I met him on a warm summer day for sandwiches, a bottle of Thomas George Sauvignon Blanc, and some stories about what it was like to sell California Pinot Noir in the 1970s.

Jeremy Baker, who owns and manages Thomas George, warned me that Bynum is slowing down and that our conversation might be short. But once Bynum got to telling stories, he didn't stop for two hours. Here are a few.

"I was in the infantry in World War II. I went in in 1943. They sent me to UCLA for nine months to study engineering. I think when they found out how stupid most of us were they realized it was a bad idea to convert an English major into engineering. They folded the outfit and I went into the mortar outfit."

"I went to Stanford pre-war. During the war I met my wife-to-be and she was from Berkeley. I got to really liking Berkeley. Berkeley was not radical in the late '40s and '50s. At least half the students were returning GIs. I graduated from UC Berkeley. I majored in history. I'll root for Stanford against anybody else, but I root for Cal in the big game."

"I was a reporter at the (San Francisco) Chronicle for 15 years. I did features and reviews for the Sunday section. I did special assignments. I was also a home winemaker for 14 years.
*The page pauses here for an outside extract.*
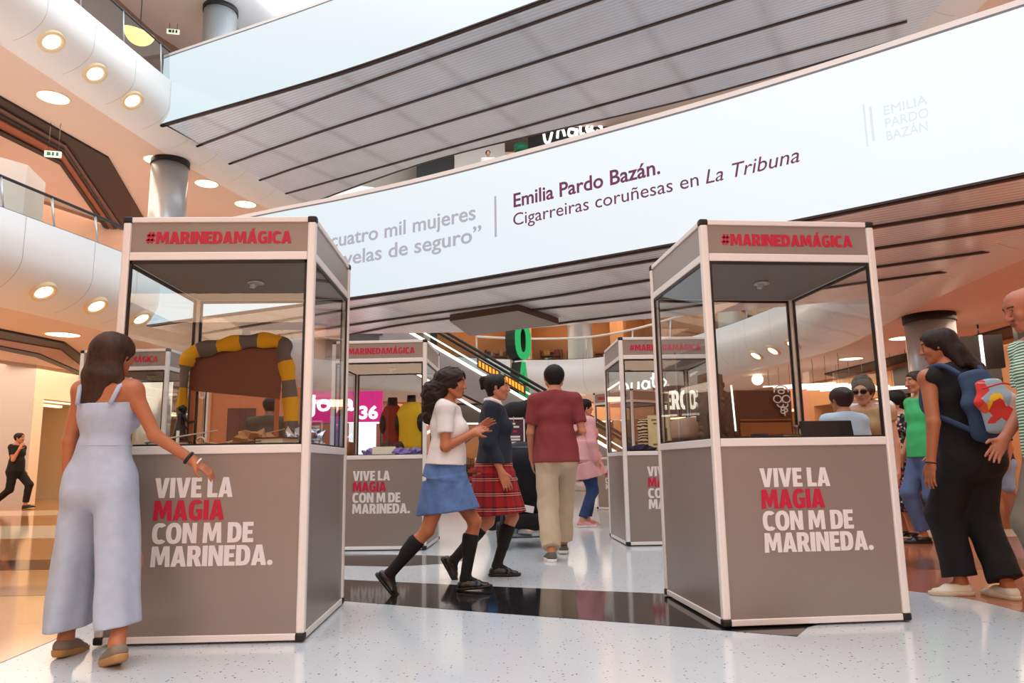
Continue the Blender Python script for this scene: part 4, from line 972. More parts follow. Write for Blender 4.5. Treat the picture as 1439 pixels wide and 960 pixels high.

When I quit The Chronicle, I went south to edit some weekly newspapers. I didn't like it. I decided I wanted to be in the wine business. I was almost 40. People ask me the best way to get into the wine business. I tell them to keep their day jobs."

"When I first came up here in 1973 Healdsburg was a lot wilder place than it is now. There used to be a fight outside one of the bars every night."

"I got my first Pinot Noir grapes from Joe Rochioli in 1973. He was selling for $150 a ton to (Louis) Martini. They were paying him for 'mixed black' grapes. We told him we'd pay $300 a ton. We didn't have a clue how good the Pinot Noir from this area would be."

"I had always loved Pinot Noir. People were growing the grape in all the wrong places. Most Pinot Noirs produced in the '50s and '60s were planted in places that should never have been planted. I felt that Pinot Noir from this area (Russian River Valley) was more akin to what I liked."

"We had that Barefoot wine label for jug wines. It was Barefoot Bynum. My name was right on there. I sold it to a guy named Michael Houlihan in the mid-'80s. He built it up to a half million cases and sold it to Gallo for a lot of money. (Note: Barefoot Cellars is now the nation's top-selling retail brand, according to Wines and Vines.) It took me forever to live that down. I sat next to Leon Adams at dinner one night and he said, 'Do you still make that godawful label'?"

"Barefoot Bynum was my home winemaking label. I labeled some wine jugs and half gallons and I put them out in the tasting room. I looked at them and said, 'I can't do this.' I took them all out of the tasting room. But somebody who had been in asked for it, so I brought them all back. It became a tail wagging the dog situation. Our distributor in Vermont gave me an order for 800 cases. I had to scramble to bottle it. I made this for about six months until my accountant said, 'The whole purpose of doing this was to make money. You're not making money'."

"We had a tasting room in Albany, right next to the Berkeley line. We got a fair amount of hippies. Three guys came in once with a jug and asked if I would fill it. I said no. He asked, 'What's your cheapest gallon?' I said, "$3.69." He said, 'That's too much.' He had been buying cheaper wine than that and putting it in a punch bowl with three quarts of beer."

"We were doing wine for a few other wineries. One time we bottled the exact same wine for us and two other wineries, and we all entered them in the California State Fair competition. They both got gold medals and we got bronze. The exact same wine."

"One time we bottled the exact same wine as Sauvignon Blanc and Fume Blanc. We put them in the tasting room and asked people which they liked better. About 80% said they liked the Fume Blanc. We were trying to decide what to call it. After a couple weeks it became apparent."

"I sold the brand in 2007 to (Rodney Strong Vineyards owner) Tom Klein. They're still making Davis Bynum. The only thing I have to do with that is to go over once in a while and talk to their sales people. They trot me out as a living relic."

"In early March 2008, we sold the winery to the Bakers. I'm just appalled that some people come to Napa and Sonoma and they pay a price that means they'll never be able to make money."

Me: They plan to charge $150 a bottle.

Bynum: "That always bothered me. We were selling our wine very reasonably priced. But costs were going up so we'd take a small lot, set it aside and charge $60. I remember the first time I did that. I was in the tasting room. I poured some for a guy and he said, 'I'll have some of that.' I said, 'OK, how much?' He said, 'Two cases.' I couldn't believe it. The $30 wines were just as good."


Anonymous said...

Interesting read, Blake. In light of the last paragraph, the Thomas George Estates wines range from $25 to $65, in case anyone is curious.

Robert C said...

I love to talk with the old veterans of the wine business. Stories from them are so rich in history (obviously) and make you laugh at some of the things they got away with. I also like how when they made wine, way back when, they were doing some of the same techniques that are so cutting edge today. It is remarkable how the old adage is correct: The more things change the more they stay the same. Great article

ericlee said...

Now there are only fights at the bars in Healdsburg once a week.